Based upon ownership filings with the Commission or upon information provided by the persons listed on Schedule A to this Statement, such persons may be deemed to personally beneficially own Shares, as outlined below:

Name
Shares Held
Stock Options Held (1)
Total
       
L. Andrew Fleck                                                         
-0-
-0-
-0-
       
Robert D. Graham                                                         
-0-
-0-
-0-
       
J. Mark Hollingsworth                                                         
-0-
-0-
-0-
       
William J. Lindquist                                                         
-0-
-0-
-0-
       
A. Andrew R. Louis                                                         
-0-
-0-
-0-
       
Kelly D. Luttmer                                                         
-0-
-0-
-0-
       
Bobby D. O’Brien                                                         
-0-
-0-
-0-
       
Glenn R. Simmons                                                         
-0-
-0-
-0-
       
Harold C. Simmons (2)                                                         
13,457
-0-
13,457
       
John A. St.

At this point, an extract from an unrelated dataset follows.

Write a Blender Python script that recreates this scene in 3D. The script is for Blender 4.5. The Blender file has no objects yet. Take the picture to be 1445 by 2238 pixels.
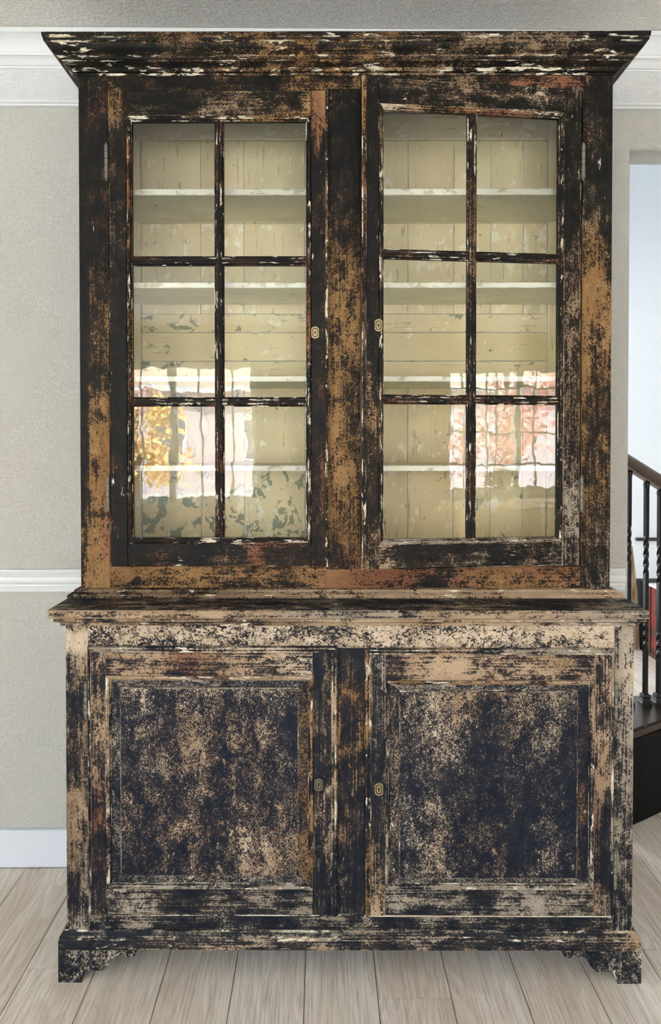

Wrba                                                         
-0-
-0-
-0-
       
Gregory M. Swalwell                                                         
-0-
-0-
-0-
       
Steven L. Watson                                                         
-0-
-0-
-0-


(1)
Represents Shares issuable pursuant to the exercise within 60 days of the date of this Statement of stock options.

(2)
Comprises the 13,457 Shares held directly by his wife.  Does not include other Shares of which Mr. Simmons may be deemed to possess indirect beneficial ownership as described in Items 2 and 5(a) of this Statement.  Mr. Simmons disclaims beneficial ownership of all Shares.